Montenegrin police on Saturday fired tear gas at opposition supporters who hurled fire bombs and torches to demand the resignation Prime Minister Milo Djukanovic's government which hopes to steer the Balkan country toward NATO membership later this year.

Several thousand protesters charged at the Parliament building in downtown Podgorica, the capital, shouting "Milo Thief" and throwing various objects, including fire-bombs, at riot police guarding the site. The police then threw tear gas, chasing away the demonstrators with armored vehicles.

Witnesses said that several shop-windows were broken in the unrest, as tear gas smoke enveloped the city center.

Police said 15 policemen were hurt, while 24 protesters sought doctors' help because of tear gas. One opposition leader was detained.

Anti-government protesters gathered earlier at a central square, pledging to bring down the government. Opposition leader Nebojsa Medojevic shouted "the dictator must fall," referring to Djukanovic, who has been in power for 25 years and whom opposition accuse of authoritarian rule.

Some of the demonstrators carried banners reading "No to NATO" and "For military neutrality of Montenegro." Zoran Kovacevic, a 57-year-old unemployed electrician said that "we are against NATO, but most of all we are hungry."
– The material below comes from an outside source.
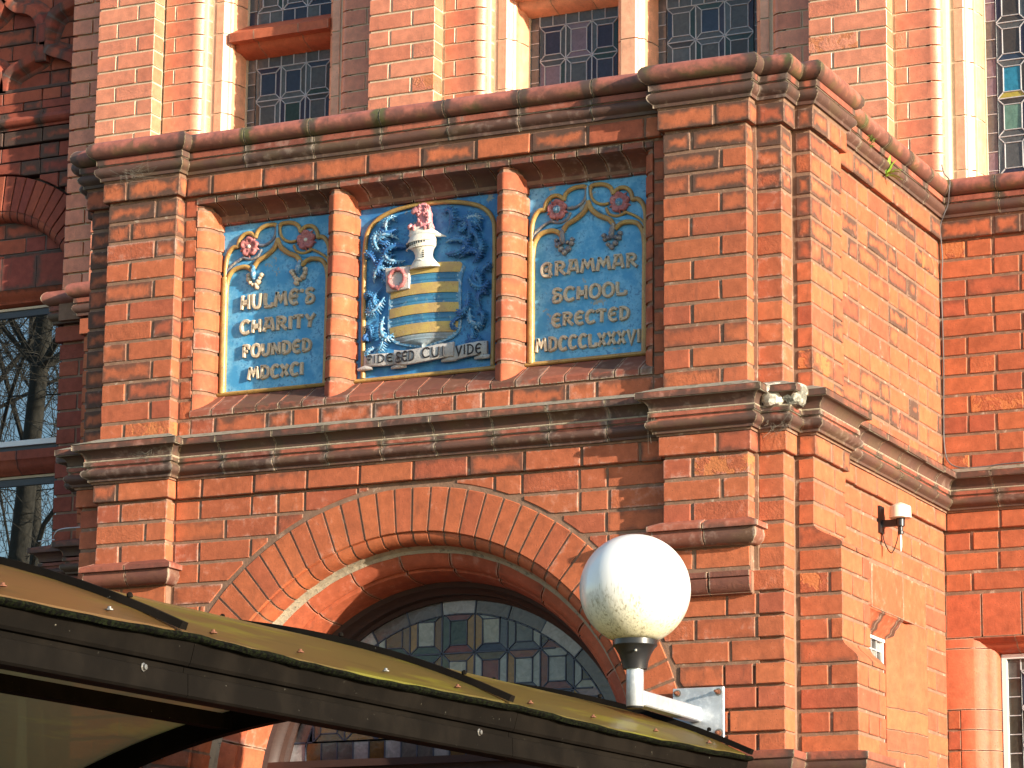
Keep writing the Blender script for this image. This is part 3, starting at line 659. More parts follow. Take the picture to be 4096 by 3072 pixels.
# ---------------------------------------------------------------- arch
def ring(name, prof, mat, n, a0, a1, sub, gap, soot=(0, .2), white=.3, jit=.001, parent=porch):
    for k in range(n):
        t0 = a0+(a1-a0)*k/n+gap/2; t1 = a0+(a1-a0)*(k+1)/n-gap/2; dr = random.uniform(-jit, jit); dy = random.uniform(-jit, jit); rings = []
        for s in range(sub+1):
            t = R(t0+(t1-t0)*s/sub); rings.append([(AX+(r_+dr)*math.cos(t), y+dy, AZ+(r_+dr)*math.sin(t)) for r_, y in prof])
        g = Geo(); loft(g, rings, bk(random.uniform(*soot), random.uniform(0, white*2), 0)); make(name, g, mat, parent, smooth=40)
VO = [(1.129, F0+.10), (1.129, F0+.003), (1.126, F0), (.962, F0), (.959, F0+.003), (.958, F0+.012)]+[(.9585-.043*math.sin(R(t)), F0+.010+.043*(1-math.cos(R(t)))) for t in (10, 30, 50, 70, 90)]+[(.915, F0+.10)]
ring('voussoir', VO, 'voussoir', 44, 2, 178, 3, .52, soot=(0, .12), white=.35)
T3 = [(.915, 10.588), (.895, 10.590), (.889, 10.594), (.868, 10.600), (.850, 10.614), (.842, 10.632), (.846, 10.645), (.832, 10.652), (.822, 10.68), (.815, 10.72), (.812, 10.80), (.812, 10.86), (.915, 10.86)]
ring('arch_moulding', T3, 'terra', 13, 0, 180, 9, .5, soot=(0, .2), white=.5)
gb = Geo(); rr = []
for s in range(61):
    t = math.pi*s/60; rr.append([(AX+r_*math.cos(t), y, AZ+r_*math.sin(t)) for r_, y in ((1.14, F0+.0035), (.964, F0+.0035), (.9575, F0+.0135), (.947, F0+.0155), (.931, F0+.024), (.921, F0+.038), (.9178, F0+.055), (.918, 10.592), (.898, 10.594), (.875, 10.605), (.852, 10.65), (.82, 10.70), (.815, 10.86), (1.14, 10.86))])
loft(gb, rr); make('arch_mortar', gb, 'mortar', porch)
gb = Geo(); rr = []
for s in range(61):
    t = math.pi*s/60; q = random.uniform(-.0015, .0015); rr.append([(AX+r_*math.cos(t), y, AZ+r_*math.sin(t)) for r_, y in ((.9165, 10.560+q), (.9165, 10.589), (.893-q, 10.5905), (.893-q, 10.5885), (.905, 10.582))])
loft(gb, rr); make('arch_fillet_mortar', gb, 'mortarpale', porch)
# extrados joint
gb = Geo(); rr = []
for s in range(61):
    t = math.pi*s/60; rr.append([(AX+r_*math.cos(t), y, AZ+r_*math.sin(t)) for r_, y in ((1.148, F0+.004), (1.128, F0+.003), (1.126, F0+.05), (1.15, F0+.05))])
loft(gb, rr); make('arch_back_joint', gb, 'mortar', porch)
# straight jambs below the springing
for s in (-1, 1):
    for k in range(26):
        z1 = AZ-.0836*k-.005; z0 = z1-.074
        prof = [(AX+s*r_, y) for r_, y in VO]
        g = Geo(); extr(g, prof, 'z', z0, z1, bk(0, .5)); make('door_jamb_brick', g, 'voussoir', porch, smooth=40)
    g = Geo(); extr(g, [(AX+s*r_, y) for r_, y in T3], 'z', -1.6, AZ, bk(.1, .5)); make('door_jamb_moulding', g, 'terra', porch, smooth=40)
    g = Geo(); box(g, *sorted((AX+s*1.14, AX+s*.925)), F0+.02, 10.8, -1.6, AZ); make('door_jamb_mortar', g, 'mortar', porch)

# leaded lights --------------------------------------------------------------
def clip_circle(poly, cx, cz, r_, n=64):
    out = poly
    for k in range(n):
        t = 2*math.pi*(k+.5)/n; nx, nz = math.cos(t), math.sin(t); lim = r_; src, out = out, []
        for i in range(len(src)):
            p, q = src[i-1], src[i]; dp = (p[0]-cx)*nx+(p[1]-cz)*nz-lim; dq = (q[0]-cx)*nx+(q[1]-cz)*nz-lim
            if dp*dq < 0: s = dp/(dp-dq); out.append((p[0]+(q[0]-p[0])*s, p[1]+(q[1]-p[1])*s))
            if dq <= 0: out.append(q)
        if not out: return []
    return out
def area(p): return abs(sum(p[i-1][0]*p[i][1]-p[i][0]*p[i-1][1] for i in range(len(p))))/2
def pane(parent, poly, Y, colname):
    n = len(poly); x0 = min(p[0] for p in poly); z0 = min(p[1] for p in poly)
    if area(poly) < .0002: return
    A = sum(poly[i-1][0]*poly[i][1]-poly[i][0]*poly[i-1][1] for i in range(n))
    if A < 0: poly = poly[::-1]
    ax, az = random.gauss(0, .018), random.gauss(0, .018); cx = sum(p[0] for p in poly)/n; cz = sum(p[1] for p in poly)/n
    f = [(p[0], Y+ax*(p[0]-cx)+az*(p[1]-cz), p[1]) for p in poly]; bck = [(p[0], Y+.005, p[1]) for p in poly]
    g = Geo(); g.face(f, [(.5, .5)]*n, (1, 1), (.5, 0, 0, 0)); g.face(bck[::-1], [(.5, .5)]*n, (1, 1), (.5, 0, 0, 0))
    for i in range(n): k = (i+1) % n; g.face([f[k], f[i], bck[i], bck[k]], [(.5, .5)]*4, (1, 1), (.5, 0, 0, 0))
    make('pane', g, 'g_'+colname, parent)
def came(g, p, q, Y, w_=.0032, d=.0045, circ=None):
    p, q = Vector(p), Vector(q)
    if circ:
        cx, cz, r_ = circ; n = 40; ins = [k/n for k in range(n+1) if ((p+(q-p)*k/n)-Vector((cx, cz))).length <= r_+.001]
        if len(ins) < 2: return
        p, q = p+(q-p)*ins[0], p+(q-p)*ins[-1]
    d_ = (q-p)
    if d_.length < .004: return
    d_.normalize(); s = Vector((-d_.y, d_.x))*w_; p = p-d_*w_*.5; q = q+d_*w_*.5
    def ringat(c): return [(c.x+s.x, Y+.002, c.y+s.y), (c.x+s.x*.55, Y-d, c.y+s.y*.55), (c.x-s.x*.55, Y-d, c.y-s.y*.55), (c.x-s.x, Y+.002, c.y-s.y)]
    loft(g, [ringat(p), ringat(q)])
def leaded(parent, Y, xs, zs, bx0, bx1, bz0, bz1, pal, leadmat, inset=(.22, .17), circ=None, ringR=None, step=None, special=None, borderpal=('frost',), w_=.0032):
    win = parent; gl = Geo(); W = lambda p: pane(win, p, Y, random.choice(pal))
    cl = (lambda p: clip_circle(p, *circ)) if circ else (lambda p: p)
    for i in range(len(xs)-1):
        for k in range(len(zs)-1):
            a, b_, c, d = xs[i], xs[i+1], zs[k], zs[k+1]; ix, iz = (b_-a)*inset[0], (d-c)*inset[1]
            O = [(a, c), (b_, c), (b_, d), (a, d)]; I = [(a+ix, c+iz), (b_-ix, c+iz), (b_-ix, d-iz), (a+ix, d-iz)]
            if circ and not cl(O): continue
            polys = [I]+[[O[m], O[(m+1) % 4], I[(m+1) % 4], I[m]] for m in range(4)]
            for m, pp in enumerate(polys):
                q = cl(pp)
                if q and len(q) > 2:
                    nm = special(i, k, m) if special else None
                    pane(win, q, Y, nm or random.choice(pal))
            for m in range(4):
                came(gl, I[m], I[(m+1) % 4], Y, w_*.8, circ=circ); came(gl, O[m], I[m], Y, w_*.8, circ=circ)
    for x in xs: came(gl, (x, zs[0]), (x, zs[-1]), Y, w_, circ=circ)
    for z in zs: came(gl, (xs[0], z), (xs[-1], z), Y, w_, circ=circ)
    # border strips
    st = step or (xs[1]-xs[0])/2; bp = lambda: random.choice(borderpal)
    def strip(x0, x1, z0, z1, horiz):
        L = (x1-x0) if horiz else (z1-z0); n = max(1, round(L/st))
        for q in range(n):
            if horiz: a, b_ = x0+L*q/n, x0+L*(q+1)/n; pp = [(a, z0), (b_, z0), (b_, z1), (a, z1)]; s = ((b_, z0), (b_, z1))
            else: a, b_ = z0+L*q/n, z0+L*(q+1)/n; pp = [(x0, a), (x1, a), (x1, b_), (x0, b_)]; s = ((x0, b_), (x1, b_))
            if circ: pp = clip_circle(pp, circ[0], circ[1], ringR)
            if pp: pane(win, pp, Y, bp())
            if q < n-1: came(gl, s[0], s[1], Y, w_*.8)
    if circ:
        cx, cz, r0 = circ; a0 = math.degrees(math.asin(max(-1, (zs[0]-cz)/ringR))); cuts = [a0]
        for x in xs:
            if abs(x-cx) < r0: cuts.append(math.degrees(math.acos((x-cx)/r0)))
        cuts = sorted(set([round(c, 2) for c in cuts if c > a0+3]+[a0, 180-a0]))
        for a, b_ in zip(cuts[:-1], cuts[1:]):
            if b_-a < 2: continue
            ns = 5; o = [(cx+ringR*math.cos(R(a+(b_-a)*s/ns)), cz+ringR*math.sin(R(a+(b_-a)*s/ns))) for s in range(ns+1)]
            n_ = [(cx+r0*math.cos(R(a+(b_-a)*s/ns)), cz+r0*math.sin(R(a+(b_-a)*s/ns))) for s in range(ns+1)]
            for s in range(0, 1): pane(win, o+n_[::-1], Y, random.choice(borderpal))
            came(gl, o[0], n_[0], Y, w_)
            for s in range(ns): came(gl, n_[s], n_[s+1], Y, w_)
        strip(bx0, bx1, bz0, zs[0], True); came(gl, (bx0, zs[0]), (bx1, zs[0]), Y, w_)
    else:
        if bz0 < zs[0]: strip(xs[0], xs[-1], bz0, zs[0], True)
        if bz1 > zs[-1]: strip(xs[0], xs[-1], zs[-1], bz1, True)
        strip(bx0, xs[0], bz0, bz1, False); strip(xs[-1], bx1, bz0, bz1, False)
        came(gl, (xs[0], bz0), (xs[0], bz1), Y, w_); came(gl, (xs[-1], bz0), (xs[-1], bz1), Y, w_)
    make('lead_cames', gl, leadmat, win, kind=None)
    return gl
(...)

Police also used tear gas twice last week against stone-throwing government opponents, who are also calling for early elections and a referendum on whether Montenegro should join NATO.

Montenegrin pro-Western government hopes to be invited to join the military alliance in December. Many Montenegrins with historic ties to Russia remain opposed.

The Adriatic nation of some 600,000 people split from a union with much larger Serbia in 2006.